The close formation of men armed with pikes was irresistible so long as it was maintained. A forest of pikes fifteen to eighteen feet long kept you at a distance. [25] On the other hand it was easy to kill off the cavalry and light infantry about the phalanx, which was an unwieldy mass marching with a measured step, and which a mobile body of troops could always avoid. Openings in the phalanx might be occasioned by marching, by the terrain, by the thousand accidents of struggle, by the individual assault of brave men, by the wounded on the ground creeping under the high held pikes and cutting at the legs of the front rank. Men in the phalanx could scarcely see and even the first two lines hardly had a free position for striking. The men were armed with long lances, useless at close quarters, good only for combat at shaft's length (Polybius). They were struck with impunity by the groups [26] which threw themselves into the intervals. And then, once the enemy was in the body of the phalanx, morale disappeared and it became a mass without order, a flock of panic-stricken sheep falling over each other.
In a mob hard-pressed men prick with their knives those who press them. The contagion of fear changes the direction of the human wave; it bends back upon itself and breaks to escape danger. If, then, the enemy fled before the phalanx there was no mêlée. If he gave way tactically before it and availing himself of gaps penetrated it by groups, still there was no mêlée or mixture of ranks. The wedge entering into a mass does not become intermingled with it.
With a phalanx armed with long pikes against a similar phalanx there was still less confusion. They were able to stand for a long time, if the one did not take the other in flank or in rear by a detached body of troops. In all ancient combat, even in victory achieved by methods which affected the morale, such methods are always effective, for man does not change.
It is unnecessary to repeat that in ancient conflicts, demoralization and flight began in the rear ranks.
We have tried to analyze the fight of infantry of the line because its action alone was decisive in ancient combat. The light infantry of both sides took to flight, as Thucydides states. They returned later to pursue and massacre the vanquished. [27]
In cavalry against cavalry, the moral effect of a mass charging in good order was of the greatest influence. We rarely see two cavalry organizations, neither of which breaks before such reciprocal action. Such action was seen on the Tecinus and at Cannae, engagements cited merely because they are very rare exceptions. And even in these cases there was no shock at full speed, but a halt face to face and then an engagement.

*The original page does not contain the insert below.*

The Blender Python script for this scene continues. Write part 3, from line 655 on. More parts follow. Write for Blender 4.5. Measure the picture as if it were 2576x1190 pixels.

The hurricanes of cavalry of those days were poetic figures. They had no reality. In an encounter at full speed, men and horses would be crushed, and neither men nor horses wished such an encounter. The hands of the cavalrymen reined back, the instinct of men and horses was to slacken, to stop, if the enemy himself did not stop, and to make an about if he continued to advance. And if ever they met, the encounter was so weakened by the hands of the men, the rearing of the horses, the swinging of heads, that it was a face to face stop. Some blows were exchanged with the sword or the lance, but the equilibrium was too unstable, mutual support too uncertain for real sword play. Man felt himself too isolated. The moral pressure was too strong. Although not deadly, the combat lasted but a second, precisely because man felt himself, saw himself, alone and surrounded. The first men, who believed themselves no longer supported, could no longer endure uneasiness: they wheeled about and the rest followed. Unless the enemy had also turned, he then pursued at his pleasure until checked by other cavalry, which pursued him in turn.
There never was an encounter between cavalry and infantry. The cavalry harassed with its arrows, with the lance perhaps, while passing rapidly, but it never attacked.
Close conflict on horseback did not exist. And to be sure, if the horse by adding so much to the mobility of man gave him the means of menacing and charging with swiftness, it permitted him to escape with like rapidity when his menace did not shake the enemy. Man by using the horse, pursuant to his natural inclination and sane reasoning, could do as much damage as possible while risking the least possible. To riders without stirrups or saddle, for whom the throwing of the javelin was a difficult matter (Xenophon), combat was but a succession of reciprocal harassings, demonstrations, menaces, skirmishes with arrows. Each cavalry sought an opportunity to surprise, to intimidate, to avail itself of disorder, and to pursue either the cavalry or the infantry. Then "vae victis;" the sword worked.
Man always has had the greatest fear of being trampled upon by horses. That fear has certainly routed a hundred thousand times more men than the real encounter. This was always more or less avoided by the horse, and no one was knocked down. When two ancient cavalry forces wanted really to fight, were forced to it, they fought on foot (Note the Tecinus, Cannae, examples of Livy). I find but little real fighting on horseback in all antiquity like that of Alexander the Great at the passage of the Granicus. Was even that fighting? His cavalry which traversed a river with steep banks defended by the enemy, lost eighty-five men; the Persian cavalry one thousand; and both were equally well armed!